Daoud, algerino «ribelle» che si è guadagnato un Goncourt e una fatwa

Daoud, algerino «ribelle» che si è guadagnato un Goncourt e una fatwa

Un Goncourt di consolazione è pur sempre un Goncourt. Piuttosto, è sconsolante doverlo ricevere sotto gli occhi preoccupati (e preoccupanti) di due guardie del corpo. Soddisfazione e rammarico, quindi, si leggevano negli occhi dello scrittore Kamel Daoud quando, martedì scorso, ha ricevuto, nel solito ristorante Drouant di Parigi, questo Goncourt opera prima.

L'opera prima in questione è Meursault, contre-enquête , una sorta di seguito di Lo straniero di Albert Camus, uscito nel 1942. Da un pied-noir a un algerino a tutto tondo il passo è lungo, ma non troppo lungo per la gamba di questo giornalista prestato alla letteratura. Qui il narratore è il fratello di un personaggio del romanzo di Camus, l'«Arabo», ucciso appunto dal Meursault del titolo. Storia drammatica come quella dalla quale trae origine, al centro dell'opera di Daoud c'è la delusione degli algerini per la politicizzazione dell'islam. Tema ultra-contemporaneo, insomma. E a provarlo è stata, pochi giorni dopo la candidatura del libro al Goncourt «maggiore», nell'autunno scorso, la fatwa formulata dall'imam salafita Abdelfattah Hamadache Zeraoui, leader del Fronte del risveglio islamico. Da qui le guardie del corpo di cui sopra, triste corollario a una giornata di festa.

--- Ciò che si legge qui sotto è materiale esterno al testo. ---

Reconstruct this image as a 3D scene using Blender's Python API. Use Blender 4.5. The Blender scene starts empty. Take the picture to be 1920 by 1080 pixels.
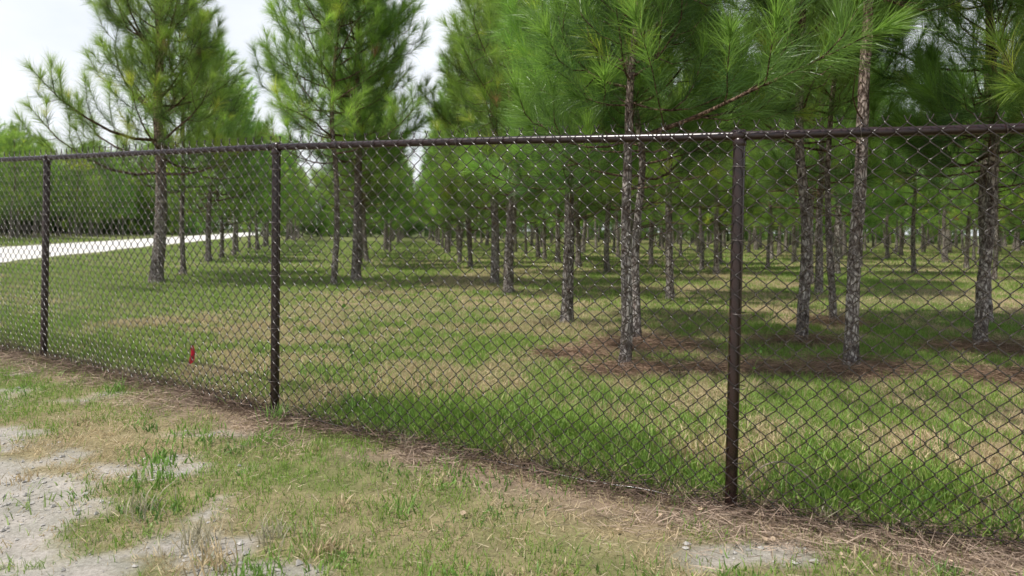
import bpy, math, numpy as np
from mathutils import Vector
R = np.random.RandomState
scene = bpy.context.scene
col = scene.collection

# ---------------------------------------------------------------- helpers
_g = R(7).rand(256, 256)
def vnoise(x, y, seed=0):
    x = np.asarray(x, float) + seed*17.3; y = np.asarray(y, float) + seed*31.7
    xi = np.floor(x).astype(int); yi = np.floor(y).astype(int)
    fx = x-xi; fy = y-yi
    fx = fx*fx*(3-2*fx); fy = fy*fy*(3-2*fy)
    a = _g[xi % 256, yi % 256]; b = _g[(xi+1) % 256, yi % 256]
    c = _g[xi % 256, (yi+1) % 256]; d = _g[(xi+1) % 256, (yi+1) % 256]
    return (a*(1-fx)+b*fx)*(1-fy)+(c*(1-fx)+d*fx)*fy
def fbm(x, y, s=1.0, seed=0, o=4):
    t = 0; a = .5; n = 0
    for k in range(o):
        t = t+a*vnoise(np.asarray(x)*s, np.asarray(y)*s, seed+k*3); n += a; a *= .5; s *= 2.03
    return t/n
def sstep(a, b, x):
    t = np.clip((x-a)/(b-a), 0, 1); return t*t*(3-2*t)
def norm(v):
    return v/np.maximum(np.linalg.norm(v, axis=-1, keepdims=True), 1e-9)

def make_mesh(name, parts, mats, smooth=False):
    """parts: list of (verts Nx3, tris Mx3, matidx, cols Nx3 or None)"""
    V = []; T = []; M = []; C = []; off = 0
    for v, t, m, c in parts:
        v = np.asarray(v, np.float32).reshape(-1, 3); t = np.asarray(t).reshape(-1, 3)
        V.append(v); T.append(t+off); M.append(np.full(len(t), m, np.int32))
        cc = np.ones((len(v), 4), np.float32)
        if c is not None: cc[:, :3] = c
        C.append(cc); off += len(v)
    V = np.concatenate(V); T = np.concatenate(T).astype(np.int32); M = np.concatenate(M); C = np.concatenate(C)
    me = bpy.data.meshes.new(name)
    me.vertices.add(len(V)); me.vertices.foreach_set("co", V.ravel())
    me.loops.add(len(T)*3); me.loops.foreach_set("vertex_index", T.ravel())
    me.polygons.add(len(T))
    me.polygons.foreach_set("loop_start", np.arange(0, len(T)*3, 3, dtype=np.int32))
    me.polygons.foreach_set("material_index", M)
    me.polygons.foreach_set("use_smooth", np.full(len(T), smooth))
    at = me.color_attributes.new("Col", 'FLOAT_COLOR', 'POINT')
    at.data.foreach_set("color", C.ravel())
    for m in mats: me.materials.append(m)
    me.update(calc_edges=True)
    return me
def add(name, me, parent=None, loc=(0, 0, 0)):
    o = bpy.data.objects.new(name, me); col.objects.link(o); o.location = loc
    if parent: o.parent = parent
    return o
def empty(name, loc=(0, 0, 0)):
    o = bpy.data.objects.new(name, None); col.objects.link(o); o.location = loc; return o

def tubes(P, rad, ref, sides=5, cap=False):
    P = np.asarray(P, float); W, K, _ = P.shape
    T = np.gradient(P, axis=1) if K > 2 else np.repeat((P[:, 1:]-P[:, :1]), 2, axis=1)
    T = norm(T)
    ref = np.broadcast_to(np.asarray(ref, float), P.shape)
    A = norm(np.cross(T, ref)); B = np.cross(T, A)
    rad = np.broadcast_to(np.asarray(rad, float), (W, K))
    an = np.arange(sides)*2*np.pi/sides
    ring = A[:, :, None, :]*np.cos(an)[None, None, :, None]+B[:, :, None, :]*np.sin(an)[None, None, :, None]
    V = P[:, :, None, :]+ring*rad[:, :, None, None]
    idx = np.arange(W*K*sides).reshape(W, K, sides)
    a = idx[:, :-1, :]; b = np.roll(a, -1, axis=2); c = idx[:, 1:, :]; d = np.roll(c, -1, axis=2)
    t = np.concatenate([np.stack([a, c, b], -1).reshape(-1, 3), np.stack([b, c, d], -1).reshape(-1, 3)])
    V = V.reshape(-1, 3)
    if cap:
        n0 = len(V); V = np.concatenate([V, P[:, -1]])
        e = idx[:, -1, :]; f = np.roll(e, -1, axis=1)
        cc = (n0+np.arange(W))[:, None]*np.ones((1, sides), int)
        t = np.concatenate([t, np.stack([e, cc, f], -1).reshape(-1, 3)])
    return V, t

def blades(base, up, length, width, rng, bend=0.3, seg2=True, grav=0.0):
    N = len(base)
    rnd = rng.normal(size=(N, 3))
    side = norm(np.cross(up, rnd))*(np.asarray(width).reshape(-1, 1)*.5)
    bd = norm(np.cross(side, up))*np.asarray(bend).reshape(-1, 1)
    L = np.asarray(length).reshape(-1, 1)
    g = np.array([0, 0, -1.0])*grav
    mid = base+norm(up+bd*.25+g*.3)*L*.55
    tip = mid+norm(up+bd+g)*L*.5
    if seg2:
        V = np.stack([base-side, base+side, mid-side*.8, mid+side*.8, tip], 1)
        o = (np.arange(N)*5)[:, None]
        t = np.concatenate([o+np.array([[0, 1, 3]]), o+np.array([[0, 3, 2]]), o+np.array([[2, 3, 4]])])
        return V.reshape(-1, 3), t, 5
    V = np.stack([base-side, base+side, tip], 1); o = (np.arange(N)*3)[:, None]
    return V.reshape(-1, 3), o+np.array([[0, 1, 2]]), 3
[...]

Anche perché Meursault, contre-enquête è ispirato alla strage compiuta tre anni fa da un giovane musulmano nel Sud della Francia.

Non contento di aver «provocato» gli strali degli integralisti, Daoud durante un programma televisivo aveva pesantemente criticato il modo in cui molti musulmani, soprattutto nella «sua» Francia, vivono la propria religione, facendo di sé un pericoloso «apostata» candidato alla soppressione. «La rivolta è ciò che mi definisce - dice ora lo scrittore -. Io non sono un militante, sono uno che difende la propria libertà». Gli ha fatto eco, alla presenza del presidente della giuria Bernard Pivot, un lettore d'eccezione, Régis Debray: «Lei è un uomo in collera, ma non contro gli altri, bensì contro lei stesso, contro i suoi fantasmi. Lei assume il rischio di rivolgere le proprie parole contro se stesso. Lei ha rimpatriato Lo straniero nella sua cultura». Una bella immagine, quest'ultima, in linea con l'integrazione pacifica che oggi pare, nell'Occidente disorientato, più lontana di un miraggio nel deserto. «Quelli che difendono l'islam come pensiero unico - scriveva Daoud su Facebook nei giorni caldi seguiti alla condanna dell'imam - lo fanno spesso con odio e violenza. Coloro che si sentono e si proclamano di origine araba hanno la tendenza a farne un fanatismo piuttosto che un'identità gioiosa o una ricerca di radici foriere di raccolti. Quelli che vi parlano di costanti nazionali, di nazionalismo e di religione sono spesso aggressivi, violenti, pieni di odio, ombrosi, infrequentabili e miopi: vedono il mondo solo come attacchi, complotti, manipolazioni e trucchi dell'Occidente».

Ora dal suo

libro Philippe Berling trarrà uno spettacolo teatrale. E ora noi attendiamo l'auspicabile edizione italiana di un romanzo «in rivolta», lo sfogo di uno straniero in patria che ha molto da dire a compatrioti e altri stranieri.